WTAサイモン会長「選手やスタッフ全員が直面しうるリスクを大いに懸念」

12月2日、女子テニスを統括するWTA(女子テニス協会)は、元ダブルス世界ランク1位のペン・シューアイ(中国)が中国の元副首相から性的暴行を受けたとする一連の疑惑に対し、再度声明を発表。事態を重く受け止め、香港を含む中国での大会開催を中止するとした。


【動画】中国のテニス大会に姿を現したペン・シューアイを中国メディアが公開

ペンは、11月初めに中国のSNS「ウェイボー」で、同国の元副首相のジャン・ガオリー氏による性的暴行を受けていたと告白。のちに投稿は削除され、ペンも行方不明となった。

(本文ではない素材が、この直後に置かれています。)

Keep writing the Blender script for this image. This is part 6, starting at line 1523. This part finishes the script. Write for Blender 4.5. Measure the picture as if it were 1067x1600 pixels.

その後、WTAの抗議などを受けると、中国国営メディアはペンがWTAに送ったとされるメールや、中国で開催されたテニス大会に姿を現わした映像を公開。また、IOC(国際オリンピック委員会)のバッハ会長とも直接連絡を取り合ったとし、「自宅で元気に暮らしている」と述べたという。

しかし、WTAのスティーブ・サイモン会長は、声明で「残念ながら中国の政治家たちは、この非常に深刻な問題に信頼できる方法で対処していない。ペンの居場所はわかったが、彼女が自由で安全であり、検閲や脅迫を受けていないのかどうか、私は深く疑問を抱いている」と、中国側の対応を非難。

その結果、「権力者が女性の声を抑圧し、性的暴行疑惑を隠ぺいすることになれば、WTAが設立された基盤である女性の平等は大きく後退することになる」とし、「WTA理事会の全面的な支持を得て、私は香港を含む中国で開催されるすべてのWTA大会を直ちに中止する」と決断した。

「ペン・シューアイが、自由なコミュニケーションを許されず、性的暴行疑惑を否定するように圧力をかけられている状況で、WTAの選手をそこでプレーさせるわけにはいかない。現状を考えると、2022年に中国で大会を開催した場合、選手やスタッフ全員が直面しうるリスクを大いに懸念している」と説明している。

コロナ前の2019年には、4つのグランドスラムと55大会のツアー大会で構成されるWTAツアーのうち、9大会が中国で開催。ツアー最終戦が行われるなど、その数はツアーの約6分の1とWTAにとっては大きなビジネスの舞台だ。だが、それを棒に振ってでも、男女平等を求め設立されたWTAの理念を貫いた。
WTAと同じく、中国で大会を開催しているATPやITFもあとに続いていくのだろうか。